Однако, отвлекаясь от самого процесса и непосредственной читательской реакции, какой же, так сказать, гегелеподобный вывод можно сделать из этого третьего сочинения и вкупе с ним из всей троицы? Конечно, впоследствии, при возникновении следующих сочинений, эти первые три вполне могут быть растасканы по иным композициям и сериям. Включаемы в иные последовательности, предполагающие другие выводы и глубокомысленные умозаключения. Но сейчас передо мной они в их врéменном, но и абсолютно изолированном, данном, так сказать, в непосредственном ощущении (или, если Вам или кому-то другому так хочется, навязанном им) единстве.

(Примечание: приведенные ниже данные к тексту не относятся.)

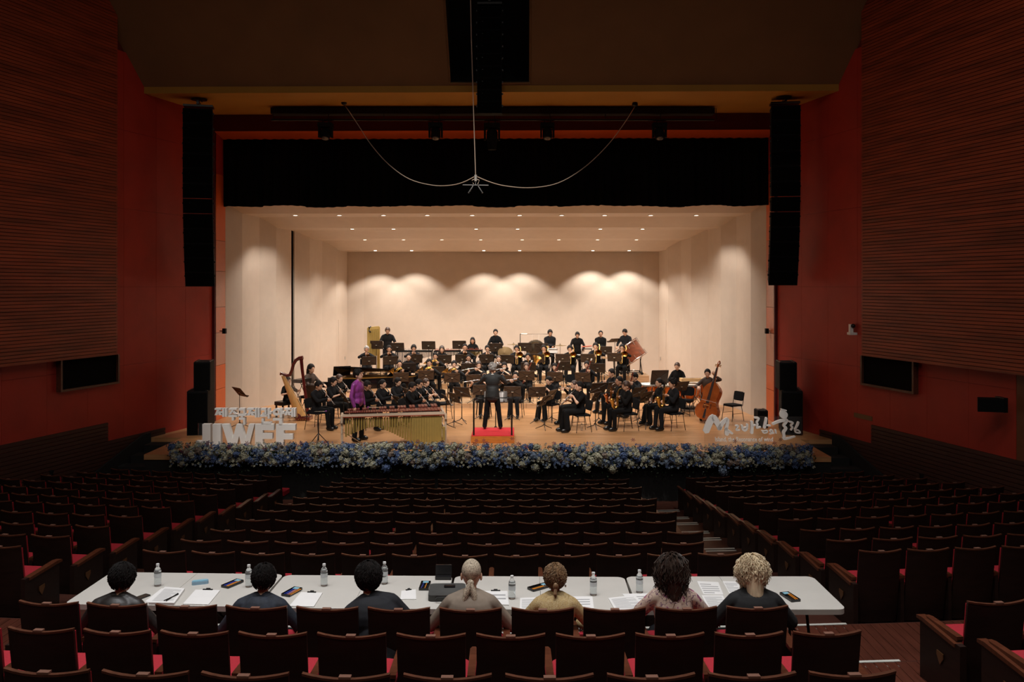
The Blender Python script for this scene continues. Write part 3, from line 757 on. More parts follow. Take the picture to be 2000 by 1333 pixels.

Начнем с того, что третье (это сразу же бросается в глаза, но и не должно спутывать и вспугивать нетерпеливого читателя) вполне объединено с первыми двумя отнюдь не только соположением в ряду нумерической последовательности. Все книги объединены повторяющимися героями. Перекликающимися ситуациями, сходными жанровыми и стилистическими чертами и единством образа, имиджа автора, стоящего за всем этим. Это немало. Немало. Даже много. Вернее, достаточно, чтобы посчитать все три сочинения принадлежащими к одному циклу.
Но мне хотелось бы как раз не об этом. Вернее, при невозможности миновать подобные замечания и реплики хотелось бы о различии. А оно заметно, акцентировано и даже манифестировано. Не знаю, соответствует ли драматургическое взаимоотношение трех частей вашего триптиха драматургии гегелевской триады — тезис, антитезис, синтез, — но что-то в этом роде наличествует. Первую книгу я условно мог бы обозначить как Лирику, в отличие от второй, в которой откровенно присутствуют черты Эпики, с ее явной литературностью и почти архаичной квазиверсификационностью и, соответственно, отчуждением от якобы интимности и достоверности наполняющего материала. Вы можете заметить, что я все о серьезном да о серьезном? О деле да о деле. Отчего же? Вот, кстати, я отлично помню о незабываемом ужине, сотворенном руками Александры Георгиевны и съеденном мной во время недавнего визита к Вам. Вот — помню. Это вполне личное. Или анекдот, к примеру. Зайца спрашивают:
— Ты волка видел? — Видел. — Ну, и что? — Да ничего.